The judge called the former superintendent's actions 'pathetic and pitiful.'
By PEGGY SINKOVICH
VINDICATOR TRUMBULL STAFF
WARREN -- A disgraced former schools superintendent said the events that led to his five-year prison sentence were no one's fault but his own.
Standing next to his attorney, Niki Schwartz of Cleveland, Joseph Shoaf told Judge John Andrew Logan this morning that he takes full responsibility for his actions.
"I'm very ashamed, very sorry," he said. "I'm awfully sorry this happened. No one caused this but myself."
Blamed drug addiction
The former Girard City Schools superintendent said cocaine addiction led to his criminal behavior.
"The drugs took control -- the drugs took over," he said. "I want the students of Girard to know that I'm heartfully sorry."
Shoaf entered guilty pleas this morning to charges of corrupting another with drugs, intimidation of a witness and possession of cocaine.
Judge Logan of Trumbull County Common Pleas Court ordered him into custody to begin serving his sentence.
As part of the plea agreement, Shoaf also agreed to voluntarily surrender his teaching license.

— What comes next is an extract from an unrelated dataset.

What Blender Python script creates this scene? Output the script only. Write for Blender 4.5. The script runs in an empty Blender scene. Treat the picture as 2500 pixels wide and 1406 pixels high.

"You were living the American dream," Judge Logan said. "You were young, healthy, educated and in a position that you could cause good things to happen."
"Somehow, your life got crossed with drugs. Your actions are pathetic and pitiful."
The judge also added that the true victims are the pupils, teachers, employees and citizens of Girard School District.
"We have all been let down," Judge Logan said.
Shoaf, 36, of Cortland, was indicted May 29 and pleaded innocent June 5 to two counts of corrupting another with drugs and one count each of intimidation, possession of cocaine and trafficking in cocaine.
Faced up to 16 years
If he had gone to trial and been convicted of all charges, Shoaf could have faced up to 16 years in prison, said Charles Morrow, an assistant county prosecutor.
Shoaf said he has sought treatment for his drug addiction since his arrest.
"I thank the Girard Police Department and the court because this was a matter of life and death for me," he said. "The police department and this court saved my life."
An affidavit filed with the court by the county prosecutor's office says a 17-year-old student tape-recorded a conversation she had in the spring with Shoaf in his office at the high school.
In the April 23 recording, Shoaf can be heard using cocaine with the girl, drinking vodka and talking of sex, the affidavit states.
Police also say Shoaf gave the girl black lace undergarments to model for him later.
Girard police Capt. Frank Bigowsky has said the cocaine possession charge is a result of Shoaf's admitting on the tape that he had cocaine in his office.
The intimidation is said to have taken place May 8 or 9, when Shoaf told the girl it would be easy for him to have someone killed, according to the affidavit.